JOB:
Repeat each line exactly as it is written.

DATA SHOWN:
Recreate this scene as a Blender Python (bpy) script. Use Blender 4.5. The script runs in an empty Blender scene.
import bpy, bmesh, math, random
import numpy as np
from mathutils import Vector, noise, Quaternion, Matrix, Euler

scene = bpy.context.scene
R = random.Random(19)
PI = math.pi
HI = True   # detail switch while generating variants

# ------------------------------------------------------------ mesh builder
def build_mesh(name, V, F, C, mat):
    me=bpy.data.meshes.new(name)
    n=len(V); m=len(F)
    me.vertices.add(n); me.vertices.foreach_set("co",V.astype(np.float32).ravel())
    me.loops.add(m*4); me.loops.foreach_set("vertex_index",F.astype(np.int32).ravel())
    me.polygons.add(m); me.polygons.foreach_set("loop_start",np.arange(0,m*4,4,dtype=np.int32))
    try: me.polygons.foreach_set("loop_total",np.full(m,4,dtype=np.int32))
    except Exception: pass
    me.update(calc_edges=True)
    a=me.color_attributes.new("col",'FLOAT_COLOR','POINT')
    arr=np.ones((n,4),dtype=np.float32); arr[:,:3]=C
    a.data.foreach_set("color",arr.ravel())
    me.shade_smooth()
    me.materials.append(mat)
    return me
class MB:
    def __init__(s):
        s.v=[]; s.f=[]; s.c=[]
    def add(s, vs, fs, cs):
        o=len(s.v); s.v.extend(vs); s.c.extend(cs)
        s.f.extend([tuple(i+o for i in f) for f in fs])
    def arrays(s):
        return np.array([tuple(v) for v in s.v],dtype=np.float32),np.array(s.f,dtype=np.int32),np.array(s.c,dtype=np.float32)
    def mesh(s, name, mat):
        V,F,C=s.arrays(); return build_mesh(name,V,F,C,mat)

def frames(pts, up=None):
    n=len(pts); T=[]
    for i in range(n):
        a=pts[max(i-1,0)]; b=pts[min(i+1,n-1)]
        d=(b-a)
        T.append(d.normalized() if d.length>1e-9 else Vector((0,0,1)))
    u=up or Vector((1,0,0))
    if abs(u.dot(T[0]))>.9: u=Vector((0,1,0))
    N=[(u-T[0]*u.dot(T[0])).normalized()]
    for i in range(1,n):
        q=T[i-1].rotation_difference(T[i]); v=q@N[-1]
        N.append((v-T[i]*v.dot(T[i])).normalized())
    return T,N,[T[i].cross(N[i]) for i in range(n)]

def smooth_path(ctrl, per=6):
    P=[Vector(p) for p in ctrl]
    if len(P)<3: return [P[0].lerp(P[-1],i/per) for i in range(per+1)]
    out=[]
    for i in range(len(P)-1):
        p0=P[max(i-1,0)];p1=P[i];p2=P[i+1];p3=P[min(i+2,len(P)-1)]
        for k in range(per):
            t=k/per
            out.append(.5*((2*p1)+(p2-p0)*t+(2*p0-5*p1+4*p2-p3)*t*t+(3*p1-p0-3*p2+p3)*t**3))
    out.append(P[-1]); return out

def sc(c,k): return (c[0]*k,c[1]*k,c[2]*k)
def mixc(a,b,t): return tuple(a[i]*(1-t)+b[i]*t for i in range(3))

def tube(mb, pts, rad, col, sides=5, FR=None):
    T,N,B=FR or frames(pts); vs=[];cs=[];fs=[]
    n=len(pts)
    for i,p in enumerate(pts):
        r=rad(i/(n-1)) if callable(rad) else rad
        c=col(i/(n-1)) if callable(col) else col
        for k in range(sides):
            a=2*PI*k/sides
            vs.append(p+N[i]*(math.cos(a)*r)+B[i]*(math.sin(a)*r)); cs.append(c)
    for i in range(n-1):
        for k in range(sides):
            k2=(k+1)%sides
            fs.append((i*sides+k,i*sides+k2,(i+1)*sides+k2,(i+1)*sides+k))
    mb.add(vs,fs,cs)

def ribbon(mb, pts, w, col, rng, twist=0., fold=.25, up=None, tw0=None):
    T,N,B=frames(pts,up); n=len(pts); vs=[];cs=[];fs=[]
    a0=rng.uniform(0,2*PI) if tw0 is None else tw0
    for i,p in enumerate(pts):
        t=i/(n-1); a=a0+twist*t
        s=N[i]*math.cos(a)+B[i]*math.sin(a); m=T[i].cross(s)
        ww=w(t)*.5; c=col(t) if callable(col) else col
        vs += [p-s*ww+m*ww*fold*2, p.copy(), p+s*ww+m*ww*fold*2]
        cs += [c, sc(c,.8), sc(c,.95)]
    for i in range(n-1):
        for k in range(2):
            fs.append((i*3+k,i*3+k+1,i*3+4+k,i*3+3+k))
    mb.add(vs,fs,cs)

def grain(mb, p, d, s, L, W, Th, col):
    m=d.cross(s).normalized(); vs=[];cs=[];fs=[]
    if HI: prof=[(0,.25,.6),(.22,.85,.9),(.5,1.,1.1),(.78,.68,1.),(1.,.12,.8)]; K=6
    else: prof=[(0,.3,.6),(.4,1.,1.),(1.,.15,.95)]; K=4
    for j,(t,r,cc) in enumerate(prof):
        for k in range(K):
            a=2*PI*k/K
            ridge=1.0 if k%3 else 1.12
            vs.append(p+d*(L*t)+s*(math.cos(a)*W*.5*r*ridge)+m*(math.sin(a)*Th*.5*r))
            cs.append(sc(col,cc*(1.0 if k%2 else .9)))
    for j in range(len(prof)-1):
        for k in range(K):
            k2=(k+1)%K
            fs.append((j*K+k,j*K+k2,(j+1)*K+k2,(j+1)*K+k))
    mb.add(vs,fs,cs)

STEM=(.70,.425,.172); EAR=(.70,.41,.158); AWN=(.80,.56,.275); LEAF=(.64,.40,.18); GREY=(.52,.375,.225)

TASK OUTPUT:
Recreate this scene as a Blender Python (bpy) script. Use Blender 4.5. The script runs in an empty Blender scene.
import bpy, bmesh, math, random
import numpy as np
from mathutils import Vector, noise, Quaternion, Matrix, Euler

scene = bpy.context.scene
R = random.Random(19)
PI = math.pi
HI = True   # detail switch while generating variants

# ------------------------------------------------------------ mesh builder
def build_mesh(name, V, F, C, mat):
    me=bpy.data.meshes.new(name)
    n=len(V); m=len(F)
    me.vertices.add(n); me.vertices.foreach_set("co",V.astype(np.float32).ravel())
    me.loops.add(m*4); me.loops.foreach_set("vertex_index",F.astype(np.int32).ravel())
    me.polygons.add(m); me.polygons.foreach_set("loop_start",np.arange(0,m*4,4,dtype=np.int32))
    try: me.polygons.foreach_set("loop_total",np.full(m,4,dtype=np.int32))
    except Exception: pass
    me.update(calc_edges=True)
    a=me.color_attributes.new("col",'FLOAT_COLOR','POINT')
    arr=np.ones((n,4),dtype=np.float32); arr[:,:3]=C
    a.data.foreach_set("color",arr.ravel())
    me.shade_smooth()
    me.materials.append(mat)
    return me
class MB:
    def __init__(s):
        s.v=[]; s.f=[]; s.c=[]
    def add(s, vs, fs, cs):
        o=len(s.v); s.v.extend(vs); s.c.extend(cs)
        s.f.extend([tuple(i+o for i in f) for f in fs])
    def arrays(s):
        return np.array([tuple(v) for v in s.v],dtype=np.float32),np.array(s.f,dtype=np.int32),np.array(s.c,dtype=np.float32)
    def mesh(s, name, mat):
        V,F,C=s.arrays(); return build_mesh(name,V,F,C,mat)

def frames(pts, up=None):
    n=len(pts); T=[]
    for i in range(n):
        a=pts[max(i-1,0)]; b=pts[min(i+1,n-1)]
        d=(b-a)
        T.append(d.normalized() if d.length>1e-9 else Vector((0,0,1)))
    u=up or Vector((1,0,0))
    if abs(u.dot(T[0]))>.9: u=Vector((0,1,0))
    N=[(u-T[0]*u.dot(T[0])).normalized()]
    for i in range(1,n):
        q=T[i-1].rotation_difference(T[i]); v=q@N[-1]
        N.append((v-T[i]*v.dot(T[i])).normalized())
    return T,N,[T[i].cross(N[i]) for i in range(n)]

def smooth_path(ctrl, per=6):
    P=[Vector(p) for p in ctrl]
    if len(P)<3: return [P[0].lerp(P[-1],i/per) for i in range(per+1)]
    out=[]
    for i in range(len(P)-1):
        p0=P[max(i-1,0)];p1=P[i];p2=P[i+1];p3=P[min(i+2,len(P)-1)]
        for k in range(per):
            t=k/per
            out.append(.5*((2*p1)+(p2-p0)*t+(2*p0-5*p1+4*p2-p3)*t*t+(3*p1-p0-3*p2+p3)*t**3))
    out.append(P[-1]); return out

def sc(c,k): return (c[0]*k,c[1]*k,c[2]*k)
def mixc(a,b,t): return tuple(a[i]*(1-t)+b[i]*t for i in range(3))

def tube(mb, pts, rad, col, sides=5, FR=None):
    T,N,B=FR or frames(pts); vs=[];cs=[];fs=[]
    n=len(pts)
    for i,p in enumerate(pts):
        r=rad(i/(n-1)) if callable(rad) else rad
        c=col(i/(n-1)) if callable(col) else col
        for k in range(sides):
            a=2*PI*k/sides
            vs.append(p+N[i]*(math.cos(a)*r)+B[i]*(math.sin(a)*r)); cs.append(c)
    for i in range(n-1):
        for k in range(sides):
            k2=(k+1)%sides
            fs.append((i*sides+k,i*sides+k2,(i+1)*sides+k2,(i+1)*sides+k))
    mb.add(vs,fs,cs)

def ribbon(mb, pts, w, col, rng, twist=0., fold=.25, up=None, tw0=None):
    T,N,B=frames(pts,up); n=len(pts); vs=[];cs=[];fs=[]
    a0=rng.uniform(0,2*PI) if tw0 is None else tw0
    for i,p in enumerate(pts):
        t=i/(n-1); a=a0+twist*t
        s=N[i]*math.cos(a)+B[i]*math.sin(a); m=T[i].cross(s)
        ww=w(t)*.5; c=col(t) if callable(col) else col
        vs += [p-s*ww+m*ww*fold*2, p.copy(), p+s*ww+m*ww*fold*2]
        cs += [c, sc(c,.8), sc(c,.95)]
    for i in range(n-1):
        for k in range(2):
            fs.append((i*3+k,i*3+k+1,i*3+4+k,i*3+3+k))
    mb.add(vs,fs,cs)

def grain(mb, p, d, s, L, W, Th, col):
    m=d.cross(s).normalized(); vs=[];cs=[];fs=[]
    if HI: prof=[(0,.25,.6),(.22,.85,.9),(.5,1.,1.1),(.78,.68,1.),(1.,.12,.8)]; K=6
    else: prof=[(0,.3,.6),(.4,1.,1.),(1.,.15,.95)]; K=4
    for j,(t,r,cc) in enumerate(prof):
        for k in range(K):
            a=2*PI*k/K
            ridge=1.0 if k%3 else 1.12
            vs.append(p+d*(L*t)+s*(math.cos(a)*W*.5*r*ridge)+m*(math.sin(a)*Th*.5*r))
            cs.append(sc(col,cc*(1.0 if k%2 else .9)))
    for j in range(len(prof)-1):
        for k in range(K):
            k2=(k+1)%K
            fs.append((j*K+k,j*K+k2,(j+1)*K+k2,(j+1)*K+k))
    mb.add(vs,fs,cs)

STEM=(.70,.425,.172); EAR=(.70,.41,.158); AWN=(.80,.56,.275); LEAF=(.64,.40,.18); GREY=(.52,.375,.225)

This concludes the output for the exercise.